### SUPPLIED DATA
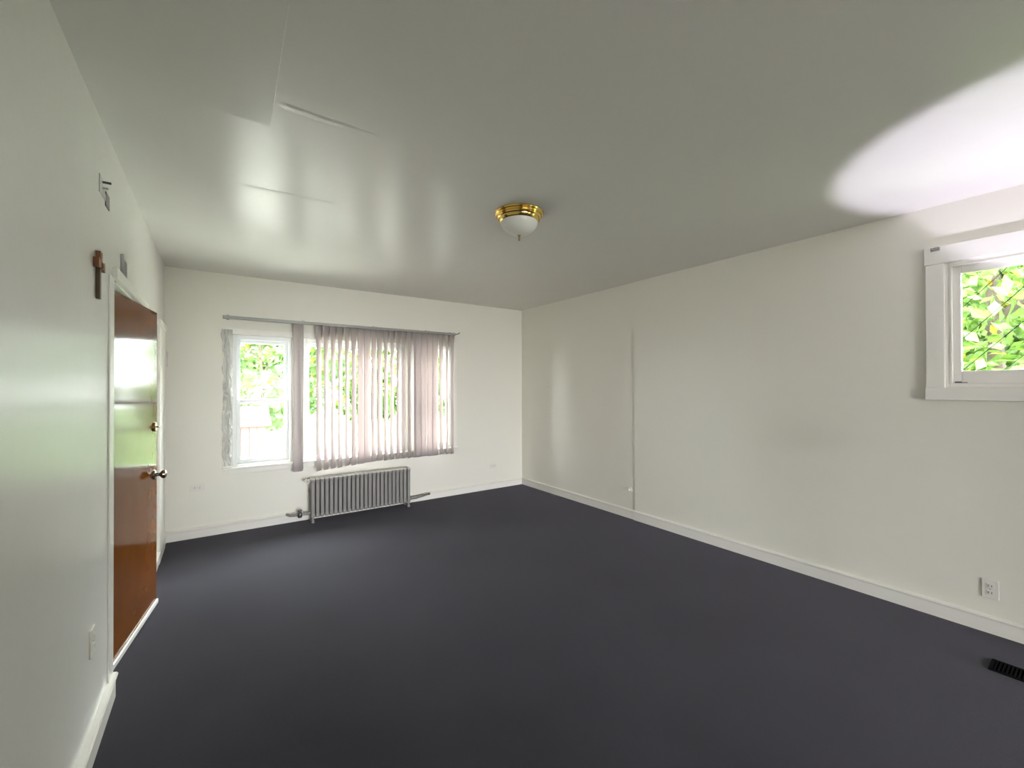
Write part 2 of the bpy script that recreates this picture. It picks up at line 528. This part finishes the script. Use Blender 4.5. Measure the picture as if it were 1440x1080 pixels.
# crumpled plastic sheet left of the left window
bm = bmesh.new()
rows = []
NU, NV = 9, 60
rnd = random.Random(4)
for j in range(NV + 1):
    t_ = j / NV
    z = .70 + 1.42 * t_
    wleft = .060 + .035 * noise.noise((0, z * 3.1, 2)) + .02 * noise.noise((0, z * 9, 5)) + .015
    row = []
    for i in range(NU + 1):
        s = i / NU
        x = .132 - s * (wleft + .012)
        y = YF - .022 - .012 * s - .020 * abs(noise.noise((x * 26, z * 8, 1))) - .012 * abs(noise.noise((x * 60, z * 22, 7)))
        row.append(bm.verts.new((x, y, z)))
    rows.append(row)
for a, b in zip(rows, rows[1:]):
    for k in range(NU):
        bm.faces.new((a[k], a[k + 1], b[k + 1], b[k]))
ps = fin('plastic_sheet', bm, M['plastic'], label='crumpled clear plastic sheeting bunched along the left window casing', cat='plastic sheet')
md = ps.modifiers.new('thickness', 'SOLIDIFY'); md.thickness = .0006

# ------------------------------------------------------------------ vertical blind
BY = 5.245
vb = thing('vertical_blind', 'grey vertical blind hanging from a thin metal track across the front windows', 'blind', (0, 0, 0))
bm = bmesh.new()
box(bm, (0.045, BY - .020, 2.222), (2.70, BY + .020, 2.250), .004)
box(bm, (0.045, BY - .024, 2.244), (2.70, BY - .016, 2.252), .002)
fin('track', bm, M['alu'], vb, smooth=True)
for x in (0.09, 0.80, 1.60, 2.30, 2.66):
    bm = box(box(bmesh.new(), (x - .012, BY - .022, 2.250), (x + .012, YF - .002, 2.256), .001), (x - .012, YF - .004, 2.22), (x + .012, YF - .0005, 2.275), .001)
    fin('bracket', bm, M['steel'], vb)
bm = tube(bmesh.new(), [(2.70, BY, 2.235), (2.735, BY - .01, 2.245), (2.755, BY - .03, 2.262)], .006, 14)
fin('end_hook', bm, M['dark_steel'], vb, smooth=True)

def vane(x, ang, z0, z1=2.222, wd=.089, dy=0.0, lean=0.0, parent=vb):
    bm = bmesh.new()
    rows = []
    NS, NZ = 8, 10
    for j in range(NZ + 1):
        t_ = j / NZ
        z = z1 + (z0 - z1) * t_
        twist = 1.0 - 0.45 * max(0, 1 - t_ / .10) ** 2
        a = ang * twist
        row = []
        for i in range(NS + 1):
            s = i / NS * 2 - 1
            u, v = s * wd / 2, .009 * (1 - s * s)
            row.append(bm.verts.new((u * math.cos(a) + v * math.sin(a) + lean * t_, u * math.sin(a) - v * math.cos(a) + dy * t_, z - z1)))
        rows.append(row)
    for a_, b_ in zip(rows, rows[1:]):
        for k in range(NS):
            bm.faces.new((a_[k], a_[k + 1], b_[k + 1], b_[k]))
    o = fin('vane', bm, M['vane'], parent, smooth='all')
    o.location = (x, BY, z1)
    st = o.modifiers.new('thickness', 'SOLIDIFY'); st.thickness = .0008
    c = fin('hanger', box(box(bmesh.new(), (-.006, -.003, -.012), (.006, .003, .004), .001), (-.014, -.002, -.016), (.014, .002, -.006), .001), M['alu'], o)
    return o
rv = random.Random(11)
# stack at the mullion, facing the room
vane(.740, R(8), .575, wd=.10, dy=-.006)
vane(.752, R(-14), .590, dy=.012)
xs = []
x = .955
while x < 1.40:
    xs.append((x, 43)); x += .0775
xs += [(1.428, 12), (1.505, 6), (1.585, 30), (1.655, 26)]
x = 1.735
while x < 2.12:
    xs.append((x, 42)); x += .0765
xs += [(2.165, 8), (2.245, 5), (2.325, 4), (2.40, 7), (2.485, 28), (2.575, 44), (2.655, 36)]
for x, a in xs:
    zb = .560 + .04 * min(1, (x - .95) / .6) + rv.uniform(-.004, .004)
    vane(x, R(a + rv.uniform(-3, 3)), zb, dy=rv.uniform(-.006, .006) - (0.02 if x < 1.4 else 0), lean=rv.uniform(-.004, .004))
# bead chain along the bottom of the vanes on the right part
bm = tube(bmesh.new(), [(1.75 + .9 * i / 24, BY - .030 - .004 * math.sin(i * 1.3), .606 + .006 * abs(math.sin(i * math.pi / 2.9))) for i in range(25)], .0022, 6)
fin('bottom_chain', bm, M['alu'], vb, smooth=True)

# ------------------------------------------------------------------ radiator
rad = thing('radiator', 'low grey cast-iron radiator under the front windows', 'radiator', (0, 0, 0))
RX0, RX1, RYF, RYB = .855, 2.015, 5.135, 5.275
NSEC = 24
pitch_ = (RX1 - RX0) / NSEC
zb0, zt0 = .055, .485
bm = bmesh.new()
hw = pitch_ * .40
ny = 4
for k in range(ny):      # four slim columns in depth
    yc = RYF + .02 + (RYB - RYF - .04) * k / (ny - 1)
    box(bm, (-hw, yc - .0145, zb0 + .02), (hw, yc + .0145, zt0 - .02), .010, 3)
box(bm, (-pitch_ * .47, RYF + .002, zt0 - .045), (pitch_ * .47, RYB - .002, zt0 - .004), .014, 3)
box(bm, (-pitch_ * .47, RYF + .002, zb0), (pitch_ * .47, RYB - .002, zb0 + .045), .014, 3)
sec0 = fin('section', bm, [M['radiator']], rad, smooth=True)
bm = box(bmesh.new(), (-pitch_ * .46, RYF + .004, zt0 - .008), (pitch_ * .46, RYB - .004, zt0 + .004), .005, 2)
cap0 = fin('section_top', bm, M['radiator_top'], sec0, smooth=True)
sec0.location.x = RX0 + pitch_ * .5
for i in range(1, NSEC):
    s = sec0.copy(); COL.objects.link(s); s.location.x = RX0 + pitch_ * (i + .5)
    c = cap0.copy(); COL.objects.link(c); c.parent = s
for x in (RX0 + pitch_ * .5, RX1 - pitch_ * .5):
    for y in (RYF + .022, RYB - .022):
        fin('foot', lathe(bmesh.new(), [(0, 0), (.020, 0), (.018, .012), (.012, .03), (.013, zb0 + .01), (0, zb0 + .01)], 14, T(x, y, 0)), M['radiator'], rad, smooth=True)
# left: bushing, valve body, pipe to the wall
fin('bushing', tube(bmesh.new(), [(RX0 - .03, 5.2, .10), (RX0 + .01, 5.2, .10)], .020, 6), M['radiator'], rad)
fin('plug', tube(bmesh.new(), [(RX0 - .028, 5.2, .462), (RX0 + .01, 5.2, .462)], .021, 6), M['radiator_top'], rad)
fin('air_vent', lathe(bmesh.new(), [(0, -.02), (.011, -.02), (.013, .0), (.012, .02), (.005, .028), (0, .028)], 12, T(RX0 - .040, 5.2, .470)), M['radiator_top'], rad, smooth=True)
bm = tube(bmesh.new(), [(RX0 - .03, 5.2, .10), (.76, 5.205, .102), (.70, 5.22, .100), (.66, 5.25, .096), (.64, YF - .02, .094)], .016, 14)
vp = fin('supply_pipe', bm, M['radiator'], rad, smooth=True)
fin('valve', lathe(bmesh.new(), [(0, -.034), (.018, -.034), (.024, -.02), (.026, .0), (.020, .02), (.012, .026), (.012, .034), (.022, .036), (.022, .050), (0, .052)], 16, T(.755, 5.205, .102)), M['dark_steel'], vp, smooth=True)
# right: return stub lying along the baseboard
bm = tube(bmesh.new(), [(RX1 - .01, 5.2, .082), (2.10, 5.21, .080), (2.22, 5.235, .088), (2.29, 5.25, .094)], .014, 14)
rp = fin('return_pipe', bm, M['steel'], rad, smooth=True)
bm = box(bmesh.new(), (2.285, 5.236, .082), (2.325, 5.264, .108), .006)
fin('valve', bm, M['dark_steel'], rp, smooth=True)

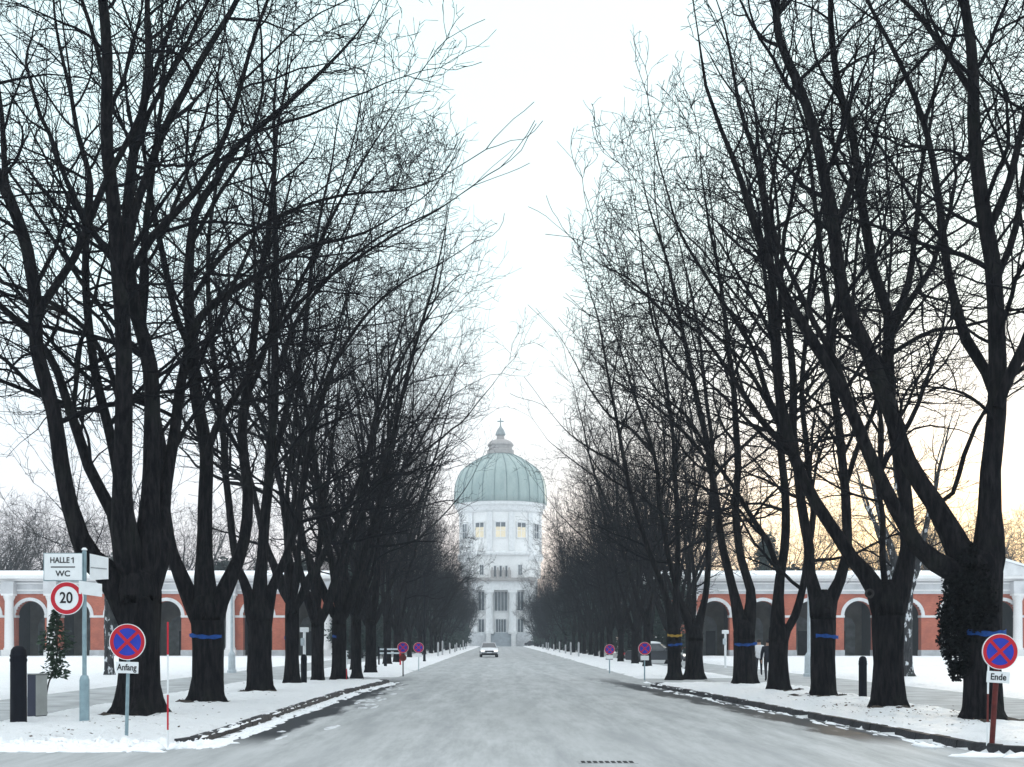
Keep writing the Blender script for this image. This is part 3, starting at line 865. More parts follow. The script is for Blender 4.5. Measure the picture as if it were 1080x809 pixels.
# ------------------------------------------------------------------ arcades
def arch_wall(b, x0, x1, xc, r, zs, zt, y0, y1):
    """piers and spandrel of one bay, with a round-headed opening"""
    n = 14
    for ya, yb in ((y0, y1),):
        b.box(x0, xc-r, ya, yb, 0, zs); b.box(xc+r, x1, ya, yb, 0, zs)
        arc = [(xc-r*math.cos(math.pi*k/n), zs+r*math.sin(math.pi*k/n)) for k in range(n+1)]
        top = [(x0+(x1-x0)*k/n, zt) for k in range(n+1)]
        pts = [(x0, zs)] + arc + [(x1, zs)]
        tp = [(x0, zt)] + [(max(x0, min(x1, p[0])), zt) for p in arc] + [(x1, zt)]
        m = len(pts)
        V = [(x, ya, z) for x, z in pts]+[(x, ya, z) for x, z in tp]+[(x, yb, z) for x, z in pts]+[(x, yb, z) for x, z in tp]
        Fs = []
        for i in range(m-1):
            Fs += [(i, i+1, m+i+1, m+i), (2*m+i, 3*m+i, 3*m+i+1, 2*m+i+1), (i, 2*m+i, 2*m+i+1, i+1)]
        b.add(V, Fs)

def ring_arc(b, xc, zs, r0, r1, y0, y1, n=16):
    V = []; Fs = []
    for k in range(n+1):
        a = math.pi*k/n; c, s = math.cos(a), math.sin(a)
        for r in (r0, r1):
            for yy in (y0, y1): V.append((xc-r*c, yy, zs+r*s))
    for k in range(n):
        o = 4*k; p = o+4
        Fs += [(o, o+2, p+2, p), (o+1, p+1, p+3, o+3), (o, p, p+1, o+1), (o+2, o+3, p+3, p+2)]
    Fs += [(0, 1, 3, 2), (4*n, 4*n+2, 4*n+3, 4*n+1)]
    b.add(V, Fs)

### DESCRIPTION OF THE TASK
Repeat exactly the lines from the line containing "Keep writing the" through the last line of the records above, including both, and nothing else.

### COMPLETED EXERCISE
Keep writing the Blender script for this image. This is part 3, starting at line 865. More parts follow. The script is for Blender 4.5. Measure the picture as if it were 1080x809 pixels.
# ------------------------------------------------------------------ arcades
def arch_wall(b, x0, x1, xc, r, zs, zt, y0, y1):
    """piers and spandrel of one bay, with a round-headed opening"""
    n = 14
    for ya, yb in ((y0, y1),):
        b.box(x0, xc-r, ya, yb, 0, zs); b.box(xc+r, x1, ya, yb, 0, zs)
        arc = [(xc-r*math.cos(math.pi*k/n), zs+r*math.sin(math.pi*k/n)) for k in range(n+1)]
        top = [(x0+(x1-x0)*k/n, zt) for k in range(n+1)]
        pts = [(x0, zs)] + arc + [(x1, zs)]
        tp = [(x0, zt)] + [(max(x0, min(x1, p[0])), zt) for p in arc] + [(x1, zt)]
        m = len(pts)
        V = [(x, ya, z) for x, z in pts]+[(x, ya, z) for x, z in tp]+[(x, yb, z) for x, z in pts]+[(x, yb, z) for x, z in tp]
        Fs = []
        for i in range(m-1):
            Fs += [(i, i+1, m+i+1, m+i), (2*m+i, 3*m+i, 3*m+i+1, 2*m+i+1), (i, 2*m+i, 2*m+i+1, i+1)]
        b.add(V, Fs)

def ring_arc(b, xc, zs, r0, r1, y0, y1, n=16):
    V = []; Fs = []
    for k in range(n+1):
        a = math.pi*k/n; c, s = math.cos(a), math.sin(a)
        for r in (r0, r1):
            for yy in (y0, y1): V.append((xc-r*c, yy, zs+r*s))
    for k in range(n):
        o = 4*k; p = o+4
        Fs += [(o, o+2, p+2, p), (o+1, p+1, p+3, o+3), (o, p, p+1, o+1), (o+2, o+3, p+3, p+2)]
    Fs += [(0, 1, 3, 2), (4*n, 4*n+2, 4*n+3, 4*n+1)]
    b.add(V, Fs)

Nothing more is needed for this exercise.